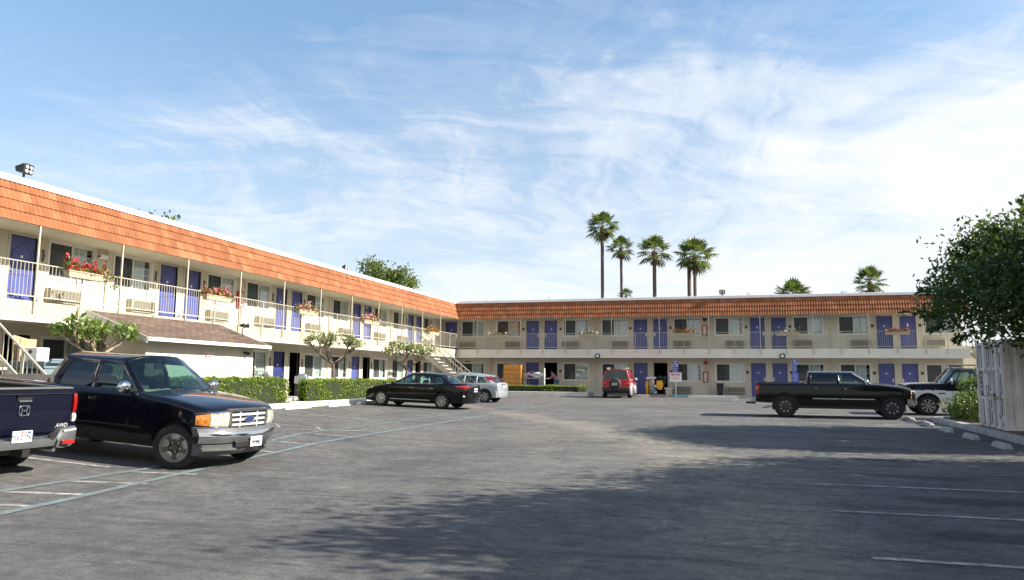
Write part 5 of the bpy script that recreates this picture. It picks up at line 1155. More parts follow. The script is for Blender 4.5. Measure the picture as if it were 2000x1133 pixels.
        for (side, i), g in gl.items(): g.build('side_window', 'cglass_dark' if cols[i][2] == 'd' else glassmat, s.t, smooth=60, recalc=False)
        if seats:
            z = zbf(b0)
            for y in (-.36, .36):
                for x in ([b0 - 1.0] + ([b0 - 1.95] if b0 - b1 > 2.3 else [])):
                    k = MB(); k.box((x - .28, y - .24, z - .5), (x + .22, y + .24, z - .32)); k.hexa([(x - .36, y - .24, z - .4), (x - .2, y - .24, z - .4), (x - .2, y + .24, z - .4), (x - .36, y + .24, z - .4)], [(x - .50, y - .2, z + .22), (x - .38, y - .2, z + .22), (x - .38, y + .2, z + .22), (x - .50, y + .2, z + .22)]); k.box((x - .52, y - .12, z + .26), (x - .42, y + .12, z + .42)); k.build('seat', 'seat', s.t, bevel=.04)
            k = MB(); k.hexa([(b0 - .5, -hb + .08, z - .35), (b0 + wb - .02, -hb + .10, z - .35), (b0 + wb - .02, hb - .10, z - .35), (b0 - .5, hb - .08, z - .35)], [(b0 - .42, -hb + .08, z - .03), (b0 + .05, -hb + .10, z - .05), (b0 + .05, hb - .10, z - .05), (b0 - .42, hb - .08, z - .03)]); k.build('dashboard', 'interior', s.t, bevel=.03)
            MB().tube([(b0 - .52 + .07 * math.sin(a), .36 + .18 * math.cos(a), z + .0 + .17 * math.sin(a)) for a in [6.283 * i / 18 for i in range(19)]], .014, 6).build('steering_wheel', 'black', s.t, smooth=60)
    def mirrors(s, x, z, mat, sz=(.10, .13, .10)):
        for side in (-1, 1):
            yy = s.hw(x) * .93; b = MB(); b.ball((x, side * (yy + .16), z), (sz[0], sz[1], sz[2]), 14, 8); o = b.build('mirror', mat, s.t, smooth=60); MB().tube([(x, side * (yy - .06), z - .08), (x, side * (yy + .08), z - .05)], .025, 6).build('bracket', 'black', o)
    def wrap(s, name, mat, path, z0, z1, th=.03, z0e=None, z1e=None, parent=None, bevel=.006):
        """light or bumper section swept along a plan path"""
        n = len(path); rings = []
        for i, (x, y) in enumerate(path):
            f = i / (n - 1); a = z0 + ((z0e if z0e is not None else z0) - z0) * f; c = z1 + ((z1e if z1e is not None else z1) - z1) * f
            d = (Vector(path[min(i + 1, n - 1)]) - Vector(path[max(i - 1, 0)])).normalized(); nx, ny = d.y, -d.x
            if nx * x + ny * y < 0: nx, ny = -nx, -ny
            m = (a + c) / 2; h = (c - a) / 2
            rings.append([(x - nx * th, y - ny * th, a), (x, y, a), (x + nx * .012, y + ny * .012, m - h * .5), (x + nx * .016, y + ny * .016, m), (x + nx * .012, y + ny * .012, m + h * .5), (x, y, c), (x - nx * th, y - ny * th, c)])
        return MB().loft(rings).build(name, mat, parent or s.t, smooth=50)
    def mirror_wrap(s, name, mat, path, *a, **k):
        for sg in (1, -1): s.wrap(name, mat, [(x, y * sg) for x, y in path], *a, **k)
    def number_plate(s, x, y, z, fwd, txt=None, w=.31, h=.16):
        f = 1 if fwd else -1; b = MB(); b.box((x, y - w / 2, z - h / 2), (x + .008 * f, y + w / 2, z + h / 2)); p = b.build('number_plate', 'plate', s.t, bevel=.003); ex = (0, f, 0)
        if txt: text('lettering', txt, h * .62, 'plate_ink', p, (x + .010 * f, y, z - h * .07), ex, (0, 0, 1)); text('state_script', 'California', h * .2, 'plate_red', p, (x + .010 * f, y, z + h * .36), ex, (0, 0, 1), shear=.3); b = MB(); b.box((x + .008 * f, y + f * w * .34 - .02, z + h * .26), (x + .011 * f, y + f * w * .34 + .03, z + h * .44)); b.build('sticker', 'sign_blue', p)
        else: scribble('lettering', p, 'plate_ink', y - w * .4, y + w * .4, z - h * .25, z + h * .15, 7, x + .009 * f - (.003 if f < 0 else 0), 'y', 77)
cache = {}
SEDP = [(.15, .90), (.3, .955), (.6, 1.0), (.8, .995), (1.05, .95)]
TRKP = [(.3, .93), (.45, .965), (.8, 1.0), (1.0, .995), (1.3, .965)]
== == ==
__Given exercise__: Copy each line above precisely, dropping the pictures.

__Full answer__:
Write part 5 of the bpy script that recreates this picture. It picks up at line 1155. More parts follow. The script is for Blender 4.5. Measure the picture as if it were 2000x1133 pixels.
        for (side, i), g in gl.items(): g.build('side_window', 'cglass_dark' if cols[i][2] == 'd' else glassmat, s.t, smooth=60, recalc=False)
        if seats:
            z = zbf(b0)
            for y in (-.36, .36):
                for x in ([b0 - 1.0] + ([b0 - 1.95] if b0 - b1 > 2.3 else [])):
                    k = MB(); k.box((x - .28, y - .24, z - .5), (x + .22, y + .24, z - .32)); k.hexa([(x - .36, y - .24, z - .4), (x - .2, y - .24, z - .4), (x - .2, y + .24, z - .4), (x - .36, y + .24, z - .4)], [(x - .50, y - .2, z + .22), (x - .38, y - .2, z + .22), (x - .38, y + .2, z + .22), (x - .50, y + .2, z + .22)]); k.box((x - .52, y - .12, z + .26), (x - .42, y + .12, z + .42)); k.build('seat', 'seat', s.t, bevel=.04)
            k = MB(); k.hexa([(b0 - .5, -hb + .08, z - .35), (b0 + wb - .02, -hb + .10, z - .35), (b0 + wb - .02, hb - .10, z - .35), (b0 - .5, hb - .08, z - .35)], [(b0 - .42, -hb + .08, z - .03), (b0 + .05, -hb + .10, z - .05), (b0 + .05, hb - .10, z - .05), (b0 - .42, hb - .08, z - .03)]); k.build('dashboard', 'interior', s.t, bevel=.03)
            MB().tube([(b0 - .52 + .07 * math.sin(a), .36 + .18 * math.cos(a), z + .0 + .17 * math.sin(a)) for a in [6.283 * i / 18 for i in range(19)]], .014, 6).build('steering_wheel', 'black', s.t, smooth=60)
    def mirrors(s, x, z, mat, sz=(.10, .13, .10)):
        for side in (-1, 1):
            yy = s.hw(x) * .93; b = MB(); b.ball((x, side * (yy + .16), z), (sz[0], sz[1], sz[2]), 14, 8); o = b.build('mirror', mat, s.t, smooth=60); MB().tube([(x, side * (yy - .06), z - .08), (x, side * (yy + .08), z - .05)], .025, 6).build('bracket', 'black', o)
    def wrap(s, name, mat, path, z0, z1, th=.03, z0e=None, z1e=None, parent=None, bevel=.006):
        """light or bumper section swept along a plan path"""
        n = len(path); rings = []
        for i, (x, y) in enumerate(path):
            f = i / (n - 1); a = z0 + ((z0e if z0e is not None else z0) - z0) * f; c = z1 + ((z1e if z1e is not None else z1) - z1) * f
            d = (Vector(path[min(i + 1, n - 1)]) - Vector(path[max(i - 1, 0)])).normalized(); nx, ny = d.y, -d.x
            if nx * x + ny * y < 0: nx, ny = -nx, -ny
            m = (a + c) / 2; h = (c - a) / 2
            rings.append([(x - nx * th, y - ny * th, a), (x, y, a), (x + nx * .012, y + ny * .012, m - h * .5), (x + nx * .016, y + ny * .016, m), (x + nx * .012, y + ny * .012, m + h * .5), (x, y, c), (x - nx * th, y - ny * th, c)])
        return MB().loft(rings).build(name, mat, parent or s.t, smooth=50)
    def mirror_wrap(s, name, mat, path, *a, **k):
        for sg in (1, -1): s.wrap(name, mat, [(x, y * sg) for x, y in path], *a, **k)
    def number_plate(s, x, y, z, fwd, txt=None, w=.31, h=.16):
        f = 1 if fwd else -1; b = MB(); b.box((x, y - w / 2, z - h / 2), (x + .008 * f, y + w / 2, z + h / 2)); p = b.build('number_plate', 'plate', s.t, bevel=.003); ex = (0, f, 0)
        if txt: text('lettering', txt, h * .62, 'plate_ink', p, (x + .010 * f, y, z - h * .07), ex, (0, 0, 1)); text('state_script', 'California', h * .2, 'plate_red', p, (x + .010 * f, y, z + h * .36), ex, (0, 0, 1), shear=.3); b = MB(); b.box((x + .008 * f, y + f * w * .34 - .02, z + h * .26), (x + .011 * f, y + f * w * .34 + .03, z + h * .44)); b.build('sticker', 'sign_blue', p)
        else: scribble('lettering', p, 'plate_ink', y - w * .4, y + w * .4, z - h * .25, z + h * .15, 7, x + .009 * f - (.003 if f < 0 else 0), 'y', 77)
cache = {}
SEDP = [(.15, .90), (.3, .955), (.6, 1.0), (.8, .995), (1.05, .95)]
TRKP = [(.3, .93), (.45, .965), (.8, 1.0), (1.0, .995), (1.3, .965)]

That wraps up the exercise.